Selecting winners with partially honest jurors

We consider the effect of “partially honest” jurors (along the lines of Dutta and Sen (2012)) in a model of juror decisions developed in Amorós (2013). We analyse the problem of choosing the w contestants who will win a competition within a group of n>w competitors. All jurors know who the w best contestants are. All the jurors commonly observe who the w best contestants are, but they may be biased (in favour of or against some contestants). We assume that some of these jurors are partially honest. A partially honest individual has a strict preference for revealing the true state over lying when truth-telling does not lead to a worse outcome (according to preferences in the true state) than that which obtains when lying. The socially optimal rule is to always select the w best contestants, in every possible state of the world.

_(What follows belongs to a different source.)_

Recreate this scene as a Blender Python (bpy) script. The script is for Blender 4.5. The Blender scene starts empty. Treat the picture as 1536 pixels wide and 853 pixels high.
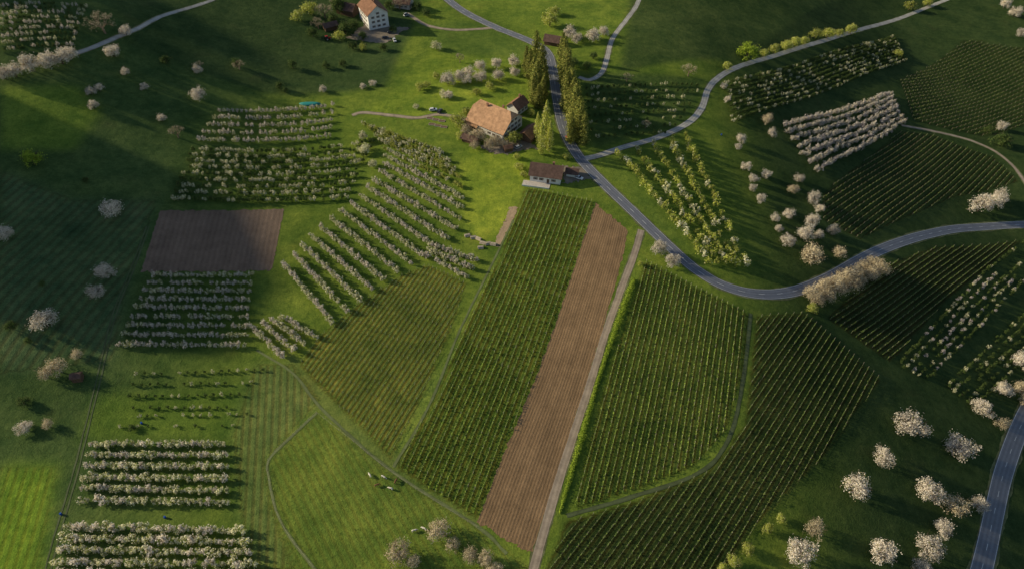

We first look at the many person implementation, when the jury consists of at least two partially honest jurors, whose identity is not known to the planner. We find that the socially optimal rule is Nash implementable if for each pair of contestants, there are two jurors who treat the pair in an unbiased manner and one of these jurors is partially honest. However it is not necessary for the planner to know the identity of the jurors who are fair over a given pair. The result shows that the presence of partially honest jurors expands the scope of implementation. We also analyse the problem, when there are only two jurors and consider cases both with and without the assumption of partial honesty.